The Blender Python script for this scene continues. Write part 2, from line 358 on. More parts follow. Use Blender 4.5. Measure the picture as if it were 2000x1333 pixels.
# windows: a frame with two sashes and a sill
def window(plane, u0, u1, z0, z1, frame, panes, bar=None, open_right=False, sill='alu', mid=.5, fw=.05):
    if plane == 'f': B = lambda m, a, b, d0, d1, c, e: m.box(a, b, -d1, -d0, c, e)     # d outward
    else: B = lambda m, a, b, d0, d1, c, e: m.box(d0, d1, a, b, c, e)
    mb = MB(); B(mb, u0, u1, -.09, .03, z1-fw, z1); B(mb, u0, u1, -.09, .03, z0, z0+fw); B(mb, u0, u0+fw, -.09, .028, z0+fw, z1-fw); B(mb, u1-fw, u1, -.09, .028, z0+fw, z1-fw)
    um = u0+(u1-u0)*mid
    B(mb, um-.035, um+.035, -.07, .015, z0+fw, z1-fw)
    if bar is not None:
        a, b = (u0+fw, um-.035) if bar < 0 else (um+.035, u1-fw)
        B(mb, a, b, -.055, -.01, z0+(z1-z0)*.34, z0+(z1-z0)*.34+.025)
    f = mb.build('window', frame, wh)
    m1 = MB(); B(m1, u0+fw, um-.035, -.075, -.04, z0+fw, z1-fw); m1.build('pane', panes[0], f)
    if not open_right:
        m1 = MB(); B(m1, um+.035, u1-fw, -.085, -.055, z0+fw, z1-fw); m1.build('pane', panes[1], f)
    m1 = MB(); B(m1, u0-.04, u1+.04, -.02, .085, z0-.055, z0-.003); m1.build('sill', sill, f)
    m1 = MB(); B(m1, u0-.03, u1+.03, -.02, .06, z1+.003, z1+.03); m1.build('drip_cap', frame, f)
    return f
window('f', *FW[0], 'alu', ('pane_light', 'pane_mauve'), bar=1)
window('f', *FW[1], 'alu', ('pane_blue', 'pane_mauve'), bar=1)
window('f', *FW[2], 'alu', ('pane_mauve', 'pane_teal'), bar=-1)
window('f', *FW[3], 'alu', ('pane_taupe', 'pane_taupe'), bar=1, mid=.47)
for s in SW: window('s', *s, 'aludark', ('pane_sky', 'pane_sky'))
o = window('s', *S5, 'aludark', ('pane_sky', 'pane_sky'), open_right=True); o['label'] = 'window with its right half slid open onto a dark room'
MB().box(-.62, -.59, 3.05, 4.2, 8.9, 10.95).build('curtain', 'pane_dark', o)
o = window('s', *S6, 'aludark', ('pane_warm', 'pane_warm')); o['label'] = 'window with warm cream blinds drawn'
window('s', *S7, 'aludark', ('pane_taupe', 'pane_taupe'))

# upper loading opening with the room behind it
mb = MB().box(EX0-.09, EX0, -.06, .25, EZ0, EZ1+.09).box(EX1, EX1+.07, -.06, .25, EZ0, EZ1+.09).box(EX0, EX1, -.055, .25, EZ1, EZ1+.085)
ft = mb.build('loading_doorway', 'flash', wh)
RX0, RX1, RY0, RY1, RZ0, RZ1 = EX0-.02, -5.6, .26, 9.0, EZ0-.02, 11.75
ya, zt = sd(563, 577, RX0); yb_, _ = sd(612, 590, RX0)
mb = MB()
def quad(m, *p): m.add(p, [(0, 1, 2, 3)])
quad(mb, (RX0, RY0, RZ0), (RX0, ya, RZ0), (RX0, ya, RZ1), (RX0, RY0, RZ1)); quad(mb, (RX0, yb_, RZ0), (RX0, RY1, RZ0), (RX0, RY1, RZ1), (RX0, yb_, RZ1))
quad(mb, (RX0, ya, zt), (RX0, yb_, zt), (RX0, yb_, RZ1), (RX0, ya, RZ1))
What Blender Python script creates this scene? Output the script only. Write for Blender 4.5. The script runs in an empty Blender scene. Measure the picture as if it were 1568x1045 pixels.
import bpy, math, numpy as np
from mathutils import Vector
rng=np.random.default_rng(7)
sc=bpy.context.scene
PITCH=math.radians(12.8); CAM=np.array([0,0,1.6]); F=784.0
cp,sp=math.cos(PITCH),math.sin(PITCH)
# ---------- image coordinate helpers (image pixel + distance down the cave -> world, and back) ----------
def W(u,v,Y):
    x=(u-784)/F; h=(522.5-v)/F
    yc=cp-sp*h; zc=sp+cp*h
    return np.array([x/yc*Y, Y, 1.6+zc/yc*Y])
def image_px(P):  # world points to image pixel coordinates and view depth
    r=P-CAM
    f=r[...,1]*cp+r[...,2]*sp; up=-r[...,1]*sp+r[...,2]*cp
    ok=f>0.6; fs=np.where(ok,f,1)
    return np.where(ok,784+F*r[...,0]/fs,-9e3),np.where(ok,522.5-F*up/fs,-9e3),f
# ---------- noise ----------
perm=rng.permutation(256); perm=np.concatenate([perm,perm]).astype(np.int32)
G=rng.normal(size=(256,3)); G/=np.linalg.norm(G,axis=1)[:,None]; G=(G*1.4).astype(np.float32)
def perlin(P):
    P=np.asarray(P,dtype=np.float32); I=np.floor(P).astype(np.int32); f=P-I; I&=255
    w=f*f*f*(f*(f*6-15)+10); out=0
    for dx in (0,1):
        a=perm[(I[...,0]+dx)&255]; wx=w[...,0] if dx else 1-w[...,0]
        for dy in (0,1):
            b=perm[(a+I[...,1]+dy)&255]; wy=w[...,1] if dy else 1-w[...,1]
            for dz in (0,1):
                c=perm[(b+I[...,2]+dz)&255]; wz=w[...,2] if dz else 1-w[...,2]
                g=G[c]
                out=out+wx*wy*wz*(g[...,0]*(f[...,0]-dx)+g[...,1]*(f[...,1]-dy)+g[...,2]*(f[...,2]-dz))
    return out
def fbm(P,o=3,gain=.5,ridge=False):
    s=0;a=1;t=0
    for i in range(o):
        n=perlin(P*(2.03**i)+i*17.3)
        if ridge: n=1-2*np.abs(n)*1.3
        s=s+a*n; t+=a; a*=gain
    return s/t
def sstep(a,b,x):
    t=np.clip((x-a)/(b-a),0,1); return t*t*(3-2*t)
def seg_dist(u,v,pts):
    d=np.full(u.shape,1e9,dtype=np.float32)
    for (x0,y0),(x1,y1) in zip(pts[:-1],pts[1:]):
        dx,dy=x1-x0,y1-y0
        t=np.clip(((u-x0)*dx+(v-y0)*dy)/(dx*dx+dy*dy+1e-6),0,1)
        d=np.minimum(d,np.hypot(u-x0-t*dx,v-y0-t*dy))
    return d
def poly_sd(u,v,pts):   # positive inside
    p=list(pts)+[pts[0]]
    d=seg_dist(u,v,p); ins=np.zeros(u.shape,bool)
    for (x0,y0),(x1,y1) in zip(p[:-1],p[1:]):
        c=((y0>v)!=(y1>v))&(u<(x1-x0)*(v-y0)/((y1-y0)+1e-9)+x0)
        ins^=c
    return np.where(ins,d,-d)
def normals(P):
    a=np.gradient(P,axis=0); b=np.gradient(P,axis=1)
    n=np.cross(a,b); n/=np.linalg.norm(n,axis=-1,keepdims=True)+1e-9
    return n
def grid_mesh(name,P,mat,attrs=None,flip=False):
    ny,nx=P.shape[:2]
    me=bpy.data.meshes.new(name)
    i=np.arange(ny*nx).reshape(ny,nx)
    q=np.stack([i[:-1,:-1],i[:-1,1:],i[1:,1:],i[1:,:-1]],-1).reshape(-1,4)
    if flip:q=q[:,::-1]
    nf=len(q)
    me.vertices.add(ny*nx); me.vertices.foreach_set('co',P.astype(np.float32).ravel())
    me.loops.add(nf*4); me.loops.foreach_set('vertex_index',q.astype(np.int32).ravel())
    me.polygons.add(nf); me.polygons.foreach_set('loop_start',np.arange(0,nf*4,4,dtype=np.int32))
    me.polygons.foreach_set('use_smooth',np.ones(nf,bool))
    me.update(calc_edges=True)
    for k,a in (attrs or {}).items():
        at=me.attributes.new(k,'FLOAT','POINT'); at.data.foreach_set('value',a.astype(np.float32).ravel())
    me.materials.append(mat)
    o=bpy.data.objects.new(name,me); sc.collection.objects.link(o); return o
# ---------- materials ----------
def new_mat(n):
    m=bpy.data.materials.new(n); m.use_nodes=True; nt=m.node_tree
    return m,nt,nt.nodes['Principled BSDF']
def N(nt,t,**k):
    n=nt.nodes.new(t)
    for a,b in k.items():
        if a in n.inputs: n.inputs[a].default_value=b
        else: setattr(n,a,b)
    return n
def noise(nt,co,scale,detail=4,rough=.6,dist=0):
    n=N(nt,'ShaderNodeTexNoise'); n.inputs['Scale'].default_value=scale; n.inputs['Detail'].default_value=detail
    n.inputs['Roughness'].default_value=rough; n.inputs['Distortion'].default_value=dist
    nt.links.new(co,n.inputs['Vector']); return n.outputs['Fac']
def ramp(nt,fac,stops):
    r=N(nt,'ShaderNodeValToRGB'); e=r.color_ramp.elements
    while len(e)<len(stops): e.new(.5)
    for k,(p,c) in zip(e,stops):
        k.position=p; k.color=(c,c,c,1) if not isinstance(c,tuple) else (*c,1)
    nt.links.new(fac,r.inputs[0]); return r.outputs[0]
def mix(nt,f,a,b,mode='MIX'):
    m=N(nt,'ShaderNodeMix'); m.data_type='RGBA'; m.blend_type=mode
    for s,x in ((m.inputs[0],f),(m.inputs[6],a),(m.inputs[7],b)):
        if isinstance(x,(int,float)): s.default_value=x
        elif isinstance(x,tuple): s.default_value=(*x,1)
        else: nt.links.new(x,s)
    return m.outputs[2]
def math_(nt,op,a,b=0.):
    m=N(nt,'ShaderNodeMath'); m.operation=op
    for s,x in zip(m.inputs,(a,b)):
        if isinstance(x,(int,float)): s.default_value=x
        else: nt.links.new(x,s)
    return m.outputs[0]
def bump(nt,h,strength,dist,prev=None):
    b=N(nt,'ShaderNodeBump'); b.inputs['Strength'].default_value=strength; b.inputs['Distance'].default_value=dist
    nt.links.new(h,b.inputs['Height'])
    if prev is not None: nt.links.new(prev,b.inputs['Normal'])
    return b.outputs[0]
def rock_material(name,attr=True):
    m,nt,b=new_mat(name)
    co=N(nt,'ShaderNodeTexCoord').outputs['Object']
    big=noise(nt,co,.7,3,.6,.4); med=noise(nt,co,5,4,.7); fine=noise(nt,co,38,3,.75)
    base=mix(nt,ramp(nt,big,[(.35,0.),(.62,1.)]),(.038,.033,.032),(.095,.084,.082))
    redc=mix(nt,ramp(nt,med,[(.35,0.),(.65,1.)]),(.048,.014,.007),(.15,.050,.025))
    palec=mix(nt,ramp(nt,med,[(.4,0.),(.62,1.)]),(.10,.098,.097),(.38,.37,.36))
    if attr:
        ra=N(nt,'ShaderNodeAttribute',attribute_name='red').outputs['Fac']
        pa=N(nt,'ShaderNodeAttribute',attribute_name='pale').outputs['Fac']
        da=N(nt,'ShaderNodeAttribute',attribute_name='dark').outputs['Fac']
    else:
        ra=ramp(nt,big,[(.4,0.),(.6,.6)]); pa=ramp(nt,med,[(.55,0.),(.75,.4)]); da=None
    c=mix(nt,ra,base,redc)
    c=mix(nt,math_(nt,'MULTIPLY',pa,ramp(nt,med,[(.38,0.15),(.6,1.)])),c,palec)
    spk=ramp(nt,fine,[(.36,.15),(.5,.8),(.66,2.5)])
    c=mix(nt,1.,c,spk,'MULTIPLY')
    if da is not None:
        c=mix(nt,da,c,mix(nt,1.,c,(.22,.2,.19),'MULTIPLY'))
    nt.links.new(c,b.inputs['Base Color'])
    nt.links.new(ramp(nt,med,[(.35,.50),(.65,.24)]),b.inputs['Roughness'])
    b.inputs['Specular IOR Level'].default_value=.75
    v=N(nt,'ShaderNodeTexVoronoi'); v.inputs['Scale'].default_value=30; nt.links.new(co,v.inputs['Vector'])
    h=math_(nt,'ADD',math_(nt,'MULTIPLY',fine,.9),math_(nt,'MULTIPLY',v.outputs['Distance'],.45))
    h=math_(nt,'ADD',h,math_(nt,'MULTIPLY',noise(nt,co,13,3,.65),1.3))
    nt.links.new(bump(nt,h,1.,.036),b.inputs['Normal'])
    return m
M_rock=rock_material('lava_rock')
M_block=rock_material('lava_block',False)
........
Problem to solve: Quote the line that contains "c=mix(nt,da,c,mix(nt,1.,c,(.22,.2,.19),'MULTIPLY'))" and each line after it through the end of the data, exactly, leaving out everything else.

Expected answer:
        c=mix(nt,da,c,mix(nt,1.,c,(.22,.2,.19),'MULTIPLY'))
    nt.links.new(c,b.inputs['Base Color'])
    nt.links.new(ramp(nt,med,[(.35,.50),(.65,.24)]),b.inputs['Roughness'])
    b.inputs['Specular IOR Level'].default_value=.75
    v=N(nt,'ShaderNodeTexVoronoi'); v.inputs['Scale'].default_value=30; nt.links.new(co,v.inputs['Vector'])
    h=math_(nt,'ADD',math_(nt,'MULTIPLY',fine,.9),math_(nt,'MULTIPLY',v.outputs['Distance'],.45))
    h=math_(nt,'ADD',h,math_(nt,'MULTIPLY',noise(nt,co,13,3,.65),1.3))
    nt.links.new(bump(nt,h,1.,.036),b.inputs['Normal'])
    return m
M_rock=rock_material('lava_rock')
M_block=rock_material('lava_block',False)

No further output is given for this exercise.